Think of the possibilities!  Authors could find out where and when fans are reading their books.  They could post and enhance photos of themselves on tour and at work. They could post images of how they imagine their characters, seek advice about book covers, and generally engage with their fans 25 times more than they do already on any other social medium and have their photos instantly posted to Facebook, Twitter, Flickr, Posterous and Tumblr.

Every aspect of their lives, from morning to night, could be photographed and commented on.  Best of all, the Instagram community doesn’t seem to generate the kind of snark other platforms do.

And if they plunged into the new, new thing, they could also catch up with the shifting social media landscape, discovering why Instagram is so hot, why Facebook acquired it for one billion dollars, and why it has this stellar track record, as Kelly Lux reports on her blog:

  • Launched on October 6, 2010
  • #1 in the App Store within 24 hours of launch
  • iPhone App of the Week
  • Holds the record as quickest to reach 1 million downloads, occurring on December 21, 2010
  • Launched 7 new languages
  • An Instagram photo made the cover of the Wall Street Journal
  • Surpassed 25 million users in early March, 2012

The possibilities for authors and their fans are endless, and publishers will no doubt be relentless in chasing after the next Holy Grail of PR.
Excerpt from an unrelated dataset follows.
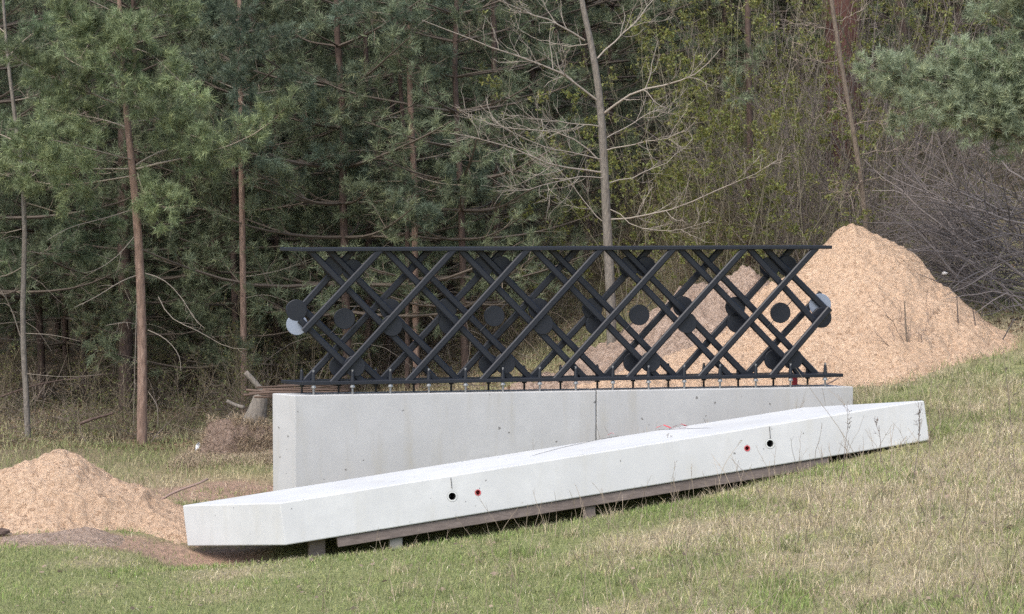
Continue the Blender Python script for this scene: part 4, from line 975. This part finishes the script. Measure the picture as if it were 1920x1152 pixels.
n = len(p); gm_ = green_mask(p[:, 0], p[:, 1]); tall = np.clip(.5 + 1.2 * vnoise(p[:, 0] / .45, p[:, 1] / .45, 33), 0, 1) * sig((p[:, 0] + .2) / 1.2)
h = (.025 + .035 * g.random(n)) * (1 + 1.3 * tall * g.random(n)); blades(m, p, h, .0035 + .003 * g.random(n), .25 + .8 * g.random(n), col_mix(p, YEL, GREEN, gm_ * .8 + .1), g)
bright = (fbm(p[:, 0] / .6, p[:, 1] / .6, 71, 2) + .25 * g.normal(size=n) > .50)
pb = p[bright]; pb = np.concatenate([pb, pb + g.normal(size=pb.shape) * [.03, .03, 0]]); pb[:, 2] = H(pb[:, 0], pb[:, 1]) - .006; n = len(pb)
k_ = ~inside(pb[:, :2], sq, -.02); pb = pb[k_]; n = len(pb)
blades(m, pb, .03 + .05 * g.random(n), .004 + .003 * g.random(n), .2 + .6 * g.random(n), np.array([.23, .31, .09]) * (.7 + .6 * g.random((n, 1))), g)
o = obj('grass', m.mesh('grass'), M_GRASS); o['kind'] = 'stuff'
m = MB()
p = scatter(115000, 10, 23.5, lambda x, y: (.15 + .85 * (1 - green_mask(x, y))) * np.maximum(.62 + .38 * sig((x - .3) / 1.3), sig((y - 20.6) / .5)) * (1 - .6 * dirt_mask(x, y)))
n = len(p); right = sig((p[:, 0] - .3) / 1.0)
h = (.04 + .06 * g.random(n)) * (1 + .7 * right * g.random(n)); blades(m, p, h, .0022 + .0026 * g.random(n), .7 + .75 * g.random(n), col_mix(p, STRAW, PALE, g.random(n) ** 2) * np.where(g.random((n, 1)) < .22, .5, 1), g)
nt_ = 460; ty = 10.5 + 13.5 * g.random(nt_); tx = -1.2 + (.27 * ty + 1.6) * g.random(nt_) ** .8
tx = np.repeat(tx, 42); ty = np.repeat(ty, 42); nn_ = len(tx); sz_ = np.repeat(.6 + .8 * g.random(nt_), 42)
tx = tx + g.normal(size=nn_) * .05 * sz_; ty = ty + g.normal(size=nn_) * .05 * sz_
tp_ = np.stack([tx, ty, H(tx, ty) - .008], 1); k_ = ~inside(tp_[:, :2], sq, .03) & ~inside(tp_[:, :2], wq, .03) & (heap_top(tx, ty) < tp_[:, 2]); tp_ = tp_[k_]; sz_ = sz_[k_]; nn_ = len(tp_)
gmk = np.repeat(g.random(nt_) < .35, 42)[k_]
cc_ = np.where(gmk[:, None], GREEN * .9, STRAW) * (.5 + .8 * g.random((nn_, 1)))
blades(m, tp_, (.045 + .085 * g.random(nn_)) * sz_, .003 + .003 * g.random(nn_), .2 + 1.15 * g.random(nn_), cc_, g)
o = obj('dry_grass', m.mesh('dry_grass'), M_GRASS); o['kind'] = 'stuff'
# rough grass at the wood edge and on the slope behind
m = MB()
p = scatter(95000, 20.8, 33, lambda x, y: np.clip(.75 + .7 * vnoise(x / .8, y / .8, 15), .4, 1) * np.where(y > 30, .5, 1) * (1 - .9 * dirt_mask(x, y)), .27, .8)
n = len(p); gm_ = np.clip(.55 + 1.2 * vnoise(p[:, 0] / 1.1, p[:, 1] / 1.1, 17) , 0, 1)
blades(m, p, .05 + .12 * g.random(n), .005 + .004 * g.random(n), .3 + .95 * g.random(n), col_mix(p, STRAW * .85, GREEN * .95, gm_), g)
o = obj('rough_grass', m.mesh('rough_grass'), M_GRASS); o['kind'] = 'stuff'
# straw on the turf heap
m = MB(); n = 11000; x = P(437, 800, 25.4)[0] + .62 * (g.random(n) - .5) * 1.9; y = 25.1 + .42 * g.normal(size=n)
zz = H(x, y)
for (p_, a_, b_, c_, d_) in TURF: zz = np.maximum(zz, p_[2] + .03 - np.sqrt(((x - p_[0]) * np.where(x < p_[0], a_, b_)) ** 2 + ((y - p_[1]) * np.where(y < p_[1], c_, d_)) ** 2))
blades(m, np.stack([x, y, zz + .02 * g.random(n)], 1), .06 + .12 * g.random(n), .004 + .004 * g.random(n), .9 + .6 * g.random(n), (np.array([.42, .335, .23]) * (.35 + 1.0 * g.random((n, 1)))), g)
o = obj('straw_litter', m.mesh('straw_litter'), M_GRASS); o['kind'] = 'stuff'
# leaf and twig litter under the trees
m = MB(); n = 26000; y = 26 + 20 * g.random(n) ** 1.4; x = (2 * g.random(n) - 1) * (.27 * y + .5); k = heap_top(x, y) < H(x, y); x, y = x[k], y[k]; n = len(x)
pp = np.stack([x, y, H(x, y) + .012], 1); a = norm(g.normal(size=(n, 3)) * [1, 1, .35]); b = norm(np.cross(a, g.normal(size=(n, 3)) * [.4, .4, 1] + [0, 0, .3])); s = (.035 + .05 * g.random((n, 1)))
V = np.stack([pp, pp + a * s * .5 + b * s * .3, pp + a * s, pp + a * s * .5 - b * s * .3], 1).reshape(-1, 3)
m.add(V, np.arange(n)[:, None] * 4 + np.array([[0, 1, 2, 3]]), np.repeat(np.array([.24, .165, .105]) * (.4 + 1.0 * g.random((n, 1))), 4, 0))
n = 2600; y = 26.5 + 12 * g.random(n); x = (2 * g.random(n) - 1) * (.27 * y + .5); k = heap_top(x, y) < H(x, y); x, y = x[k], y[k]; n = len(x)
q, r = grow(np.stack([x, y, H(x, y) + .02], 1), norm(g.normal(size=(n, 3)) * [1, .8, .25] + [0, 0, .12]), .3 + .7 * g.random(n), .003 + .005 * g.random(n), -.03, 6, .2, g, .4); tubes(m, q, r, 3, np.array([.25, .20, .16]) * (.5 + .9 * g.random((n, 1))))
o = obj('leaf_litter', m.mesh('leaf_litter'), M_LEAF); o['kind'] = 'stuff'
# dry stalks in the meadow
m = MB(); n = 2200; y = 10.5 + 12 * g.random(n); x = -1.5 + (.27 * y + 2.0) * g.random(n) ** .75; p2 = np.stack([x, y], 1); k = ~inside(p2, sq, .02) & ~inside(p2, wq, .05) & (g.random(n) < sig((x - .2) / .8)); x, y = x[k], y[k]; n = len(x)
q, r = grow(np.stack([x, y, H(x, y) - .01], 1), norm(g.normal(size=(n, 3)) * .28 + [0, 0, 1]), .10 + .42 * g.random(n) ** 1.8, .0018 + .0013 * g.random(n), -.04, 7, .10, g, .5); tubes(m, q, r, 3, np.array([.26, .21, .155]) * (.45 + .9 * g.random((n, 1))))
q2, r2 = spawn(q, r, 1800, .04, .14, .3, .8, .1, 4, .15, .5, .7, g, .5, .001); tubes(m, q2, r2, 3, np.array([.24, .19, .14]))
o = obj('dry_stalks', m.mesh('dry_stalks'), M_TWIG); o['kind'] = 'stuff'
m = MB(); n = 900; y = 10.5 + 11 * g.random(n); x = (2 * g.random(n) - 1) * (.26 * y); k = ~inside(np.stack([x, y], 1), sq, .02); x, y = x[k], y[k]; n = len(x)
pp = np.stack([x, y, H(x, y) + .025], 1); a = norm(g.normal(size=(n, 3)) * [1, 1, .3]); b = norm(np.cross(a, g.normal(size=(n, 3)) * [.5, .5, 1])); s = (.02 + .045 * g.random((n, 1)) ** 1.5)
m.add(np.stack([pp, pp + a * s * .5 + b * s * .3, pp + a * s, pp + a * s * .5 - b * s * .3], 1).reshape(-1, 3), np.arange(n)[:, None] * 4 + np.array([[0, 1, 2, 3]]), np.repeat(np.array([.34, .26, .19]) * (.4 + .8 * g.random((n, 1))), 4, 0))
o = obj('fallen_leaves', m.mesh('fallen_leaves'), M_LEAF); o['kind'] = 'stuff'
# single tall weeds that stand before the slab
def weed(base, pts, label, r=.0032, tw=6, col=(.20, .165, .13), seed_=1):
    b = G(*base); y_ = b[1]; gg = np.random.default_rng(seed_)
    q = np.array([b] + [P(x, y, y_) for x, y in pts]); q = resample(q, 9); q[0] = b - [0, 0, .02]
    m = MB(); r_ = np.linspace(r, r * .5, 9); tubes(m, q, r_, 5, np.array(col))
    if tw:
        q2, r2 = spawn(q[None], r_[None], tw, .05, .18, .3, .8, .12, 5, .12, .4, .6, gg, .5, .0014); tubes(m, q2, r2, 3, np.array(col) * .9)
        q3, r3 = spawn(q2, r2, tw * 3, .015, .05, .3, 1.0, 0, 3, .2, .5, .8, gg, .8, .0022); tubes(m, q3, r3, 3, np.array(col) * .8)
    single('dry_weed', m, M_TWIG, label, 'dry weed', b)
weed((1252, 935), [(1252, 880), (1258, 830), (1250, 815)], 'thin branching dry weed standing before the middle of the slab', seed_=1)
weed((1712, 905), [(1722, 840), (1726, 790), (1722, 755)], 'dark seeded dry weed standing before the right end of the slab', .004, 12, (.14, .115, .10), 2)
weed((1612, 870), [(1580, 810), (1530, 745), (1492, 690)], 'long thin grass stalk leaning left across the right end of the lattice', .0028, 0, (.25, .21, .16), 3)
weed((1580, 890), [(1585, 830), (1592, 790), (1588, 765)], 'thin dry weed beside the leaning stalk right of the bored holes', .003, 8, (.17, .14, .12), 4)
weed((1345, 930), [(1352, 880), (1380, 838), (1392, 826)], 'arching dry grass stalk left of the right red hole', .0026, 1, (.30, .25, .18), 5)
weed((1335, 915), [(1330, 890), (1322, 866)], 'short dark dry weed below the right red hole', .003, 4, (.18, .15, .12), 6)
weed((1745, 1010), [(1745, 900), (1740, 800), (1748, 700)], 'tall pale dry weed in the grass right of the slab end', .0035, 10, (.24, .19, .14), 7)
weed((1830, 1010), [(1855, 930), (1850, 860), (1880, 790)], 'tall bent dry weed near the right edge of the meadow', .0035, 10, (.22, .18, .14), 8)
weed((1905, 900), [(1895, 800), (1890, 720), (1880, 660)], 'tall dark dry weed at the right edge below the brush', .0035, 10, (.16, .13, .11), 9)
weed((1650, 870), [(1652, 820), (1640, 790)], 'small forked dry weed close to the right end of the slab', .003, 7, (.18, .14, .12), 10)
If they’re not doing so already.

The Novel Vanishes

Years ago my dark family novel The German Money was optioned for film.  After my initial excitement, I read successive drafts of the screenplay with a sense of loss.  My novel was disappearing page by page.

In the end, the production deal fell apart and I was relieved: If the screenplay had been made, it would not have been my book that I was watching.

I thought of that reading the reviews of the new PBS film The Lady Vanishes.  Many compared it invidiously to the 1938 movie of the same name by Alfred Hitchcock based on The Wheel Spins by Ethel Lina White.

Though widely admired, his film completely subverted the book’s tone and undercut its raw emotional power.  I find it painful to watch, almost amateurishly silly, one of Hitchcock’s weakest films.

However, the novel haunts me.  Iris Carr is a spoiled socialite, alone in the world though she’s surrounded by so-called friends and suitors.  She seems shallow, but she’s aware that the life she’s living is empty and that she’s been far too lucky in life.  All that changes when she gets terribly lost on her Balkan vacation and realizes how isolated she is, and how vulnerable.

Those feelings intensify on her train ride across the Balkans to Trieste when her English seat mate disappears, Iris claims a conspiracy, and passengers call her everything from a mere nuisance to hysterical.

The new movie is splendid and frightening, and very true to the novel. But I doubt the critics who disliked it bothered to read the novel or they wouldn’t be calling this new version a “remake” of Hitchcock’s film when it’s not.  Watching The Lady Vanishes, I wished the writer adapting The German Money book had been even half as interested in capturing the essence of my book.